While new toys inevitably replace older ones, some motifs remain
constant throughout the lives of children. Stroll into any department
store and you'll still see toy soldiers, Lego, Barbie Dolls and of
course, miniature cars. The onset of video games heralded the doom of
traditional toys. Who wants to play with plastic soldiers when you can
play the real thing on a computer - sound effects and visuals provided
free via electronics. Thus, toy makers and publishers get together
annually to try to exploit their physical toys and turn them into
electronic money making machines. One result of this is Hot Wheels
Velocity X; an utterly unnecessary tribute to the Hot Wheels franchise.
Velocity X is a racing game where the cars are plenty and abundant, with
various attributes of speed and handling. But the tracks themselves are
small. Short straightaways are punctuated with loop-d-loops, corkscrews
and other gravity-defying stunts. The 37 missions included will seem
very short because of this design decision.
Variety is the double-edged sword in Velocity X. You get thirty cars in
total that mirror actual Hot Wheels vehicles. That's a rather strange
proposition, considering a car from the Hot Wheels set is usually a
miniature rendition of some larger automobile in real life. So here,
you're working off the statistics of a model of the real thing. The
fact that there are so many vehicles doesn't play well simply because
there's little dissimilarity between one model from the next. One car
may be a touch faster and the car five models down will be a touch
better at handling. Such minutia is too subtle to be appreciated within
the scope of Velocity X and considering the overall control scheme
you'll be interfacing with, it becomes wholly irrelevant when you
actually play the game.
In the real Hot Wheels world, you have absolute control over how your
cars race. In Velocity X, this freedom is totally gone and even basic
functional control over your vehicle disappears. I would actually
classify what the problem is if I could clearly point to what the crux
of the whole schema is. Unfortunately, it's not a single element.

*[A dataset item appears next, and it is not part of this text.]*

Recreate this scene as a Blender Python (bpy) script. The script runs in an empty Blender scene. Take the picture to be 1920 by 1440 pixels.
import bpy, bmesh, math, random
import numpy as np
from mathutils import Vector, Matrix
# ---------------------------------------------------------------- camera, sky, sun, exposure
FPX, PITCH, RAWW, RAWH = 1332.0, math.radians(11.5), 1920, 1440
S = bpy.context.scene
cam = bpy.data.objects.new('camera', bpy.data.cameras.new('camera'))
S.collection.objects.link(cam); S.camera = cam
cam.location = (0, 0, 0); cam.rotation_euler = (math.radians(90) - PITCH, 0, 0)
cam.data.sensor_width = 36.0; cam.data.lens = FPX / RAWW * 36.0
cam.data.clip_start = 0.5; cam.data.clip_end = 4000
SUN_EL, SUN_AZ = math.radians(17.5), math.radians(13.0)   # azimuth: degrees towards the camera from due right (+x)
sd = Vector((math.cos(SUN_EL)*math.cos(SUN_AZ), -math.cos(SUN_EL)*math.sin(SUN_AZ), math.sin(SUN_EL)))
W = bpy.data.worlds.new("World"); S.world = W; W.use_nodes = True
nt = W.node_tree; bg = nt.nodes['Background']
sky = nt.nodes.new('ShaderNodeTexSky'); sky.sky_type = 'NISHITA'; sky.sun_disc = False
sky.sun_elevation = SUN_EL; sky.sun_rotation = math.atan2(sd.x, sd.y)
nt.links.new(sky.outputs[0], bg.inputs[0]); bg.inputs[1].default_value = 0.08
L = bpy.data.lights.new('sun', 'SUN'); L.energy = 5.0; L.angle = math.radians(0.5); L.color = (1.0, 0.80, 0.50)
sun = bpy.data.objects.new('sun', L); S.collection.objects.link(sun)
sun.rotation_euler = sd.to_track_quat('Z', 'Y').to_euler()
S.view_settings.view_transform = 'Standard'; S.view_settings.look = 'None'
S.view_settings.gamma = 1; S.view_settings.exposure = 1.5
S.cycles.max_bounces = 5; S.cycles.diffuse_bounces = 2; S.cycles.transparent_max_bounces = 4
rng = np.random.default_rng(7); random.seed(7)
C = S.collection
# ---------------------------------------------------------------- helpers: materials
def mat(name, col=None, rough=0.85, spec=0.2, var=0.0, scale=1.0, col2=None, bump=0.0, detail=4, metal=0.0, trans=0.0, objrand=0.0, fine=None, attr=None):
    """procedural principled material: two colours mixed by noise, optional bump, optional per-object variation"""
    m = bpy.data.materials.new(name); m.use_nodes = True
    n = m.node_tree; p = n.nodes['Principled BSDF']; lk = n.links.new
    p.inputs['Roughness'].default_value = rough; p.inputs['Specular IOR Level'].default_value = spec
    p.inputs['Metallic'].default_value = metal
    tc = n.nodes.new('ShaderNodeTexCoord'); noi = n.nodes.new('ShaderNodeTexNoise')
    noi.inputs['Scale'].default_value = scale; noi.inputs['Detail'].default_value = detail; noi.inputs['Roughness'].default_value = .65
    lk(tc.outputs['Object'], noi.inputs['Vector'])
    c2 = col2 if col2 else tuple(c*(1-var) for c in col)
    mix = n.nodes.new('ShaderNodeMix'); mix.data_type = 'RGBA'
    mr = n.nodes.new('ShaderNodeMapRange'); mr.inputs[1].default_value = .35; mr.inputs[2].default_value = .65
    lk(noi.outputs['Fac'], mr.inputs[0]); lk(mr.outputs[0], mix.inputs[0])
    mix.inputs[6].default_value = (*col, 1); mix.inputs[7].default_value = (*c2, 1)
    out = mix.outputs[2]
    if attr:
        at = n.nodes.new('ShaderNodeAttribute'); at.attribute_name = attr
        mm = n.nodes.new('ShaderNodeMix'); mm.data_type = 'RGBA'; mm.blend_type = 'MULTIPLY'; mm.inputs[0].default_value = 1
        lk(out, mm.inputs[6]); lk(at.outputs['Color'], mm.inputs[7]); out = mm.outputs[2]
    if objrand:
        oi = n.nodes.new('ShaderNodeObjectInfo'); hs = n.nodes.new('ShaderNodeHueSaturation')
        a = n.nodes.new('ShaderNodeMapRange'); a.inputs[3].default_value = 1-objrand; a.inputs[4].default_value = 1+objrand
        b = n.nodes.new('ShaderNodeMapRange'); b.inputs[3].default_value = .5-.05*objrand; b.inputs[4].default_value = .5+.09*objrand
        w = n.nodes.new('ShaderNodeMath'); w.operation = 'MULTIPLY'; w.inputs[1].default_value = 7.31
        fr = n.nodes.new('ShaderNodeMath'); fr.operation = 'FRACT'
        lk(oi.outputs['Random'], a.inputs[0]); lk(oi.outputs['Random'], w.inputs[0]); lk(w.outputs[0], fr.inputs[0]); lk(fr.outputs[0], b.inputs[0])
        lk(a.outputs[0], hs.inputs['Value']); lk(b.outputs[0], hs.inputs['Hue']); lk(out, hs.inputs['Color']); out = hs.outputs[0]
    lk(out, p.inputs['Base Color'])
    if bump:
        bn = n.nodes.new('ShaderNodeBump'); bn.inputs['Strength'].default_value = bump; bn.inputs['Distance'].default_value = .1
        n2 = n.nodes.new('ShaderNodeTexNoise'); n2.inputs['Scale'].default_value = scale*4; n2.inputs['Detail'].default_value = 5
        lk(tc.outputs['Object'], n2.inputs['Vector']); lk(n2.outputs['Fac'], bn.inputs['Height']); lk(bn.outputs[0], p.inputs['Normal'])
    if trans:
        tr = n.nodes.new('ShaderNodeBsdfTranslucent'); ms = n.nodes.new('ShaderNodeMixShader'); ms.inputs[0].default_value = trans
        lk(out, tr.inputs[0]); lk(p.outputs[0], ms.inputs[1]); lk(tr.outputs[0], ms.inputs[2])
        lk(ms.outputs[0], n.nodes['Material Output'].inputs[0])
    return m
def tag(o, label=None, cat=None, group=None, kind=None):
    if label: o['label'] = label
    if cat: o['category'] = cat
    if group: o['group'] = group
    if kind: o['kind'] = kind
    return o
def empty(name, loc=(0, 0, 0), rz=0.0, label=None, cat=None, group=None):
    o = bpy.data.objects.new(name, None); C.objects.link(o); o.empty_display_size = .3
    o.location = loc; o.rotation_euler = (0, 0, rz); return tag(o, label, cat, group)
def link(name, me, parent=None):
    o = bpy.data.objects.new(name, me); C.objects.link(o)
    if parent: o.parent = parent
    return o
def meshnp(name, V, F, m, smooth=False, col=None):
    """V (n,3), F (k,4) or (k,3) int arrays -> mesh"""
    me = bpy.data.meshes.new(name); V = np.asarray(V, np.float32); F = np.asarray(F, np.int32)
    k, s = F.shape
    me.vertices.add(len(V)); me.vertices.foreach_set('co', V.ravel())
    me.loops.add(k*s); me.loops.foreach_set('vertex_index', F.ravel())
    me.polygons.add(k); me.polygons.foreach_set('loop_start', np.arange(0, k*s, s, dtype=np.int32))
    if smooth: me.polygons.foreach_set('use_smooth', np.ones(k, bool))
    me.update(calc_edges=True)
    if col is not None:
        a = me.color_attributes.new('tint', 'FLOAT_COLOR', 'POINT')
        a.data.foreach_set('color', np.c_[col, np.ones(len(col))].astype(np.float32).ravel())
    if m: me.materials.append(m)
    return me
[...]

There is something very wrong when you implement a set of controls
relative with the camera in a short-distance racing game. Because of so
many quick turns and changes in direction, it's pretty disconcerting
that left or right doesn't really mean left or right when you move from
one juncture to the next.
Then there's the fact that sometimes you can push the acceleration
button on your Game Boy Advance and your vehicle will actually move
along ninety degree turns as if it were fixed on a Hot Wheels track.
That's not so bad if only that phenomenon were consistent - which it
most obviously isn't because after a few "automatic" turns, you're left
running into a wall or barrier. Even if you prove to be the best
specimen for Darwin's ideal species, you'll have a hard time adapting to
the controls because even if you do finally get it, it never feels
comfortable.
Velocity X is strung along by a light story where a robot named Gear
Head finds himself responsible for retrieving stolen car parts lifted
from the lab by car-toting thieves. This leads to the 37 odd races
you'll have to complete but there's an option to try short objective
based races. The story will obviously appeal to a younger crowd but the
huge password lines you have to record in order to save your progress is
another careless mistake to alienate potential customers.
Trying to make a racing title on poor controls is like building Rome's
Colosseum with inadequate concrete. The foundations are simply not here
to present anything convincing; older or younger crowd alike. Velocity
X's variety, thus, becomes a moot point. Why bother with thirty cars if
you're almost guaranteed to slam into some obstacle each race because of
the controls. No amount of vehicular prowess could overcome that. The
Game Boy Advance version of Velocity X also unlocks a few cars when
combined with the GameCube (the unlocking going both ways); another
wasted feature.
It seems toys franchises like Hot Wheels, Lego and others never really
catch a break. But they keep coming in fear of an erosion in their
traditional fan base and the whole phenomenon is really shaping up to be
like the supermarket versus convenience store wars in the 1970s, where
the number of stores opened in each business somehow represents a race
to the finish line. There is no finish line here. There will always be
a place for Hot Wheels in the physical world. There will always be a
place for Hot Wheels in the electronic world. Velocity X needs further
work and care if it's to find a place in the latter.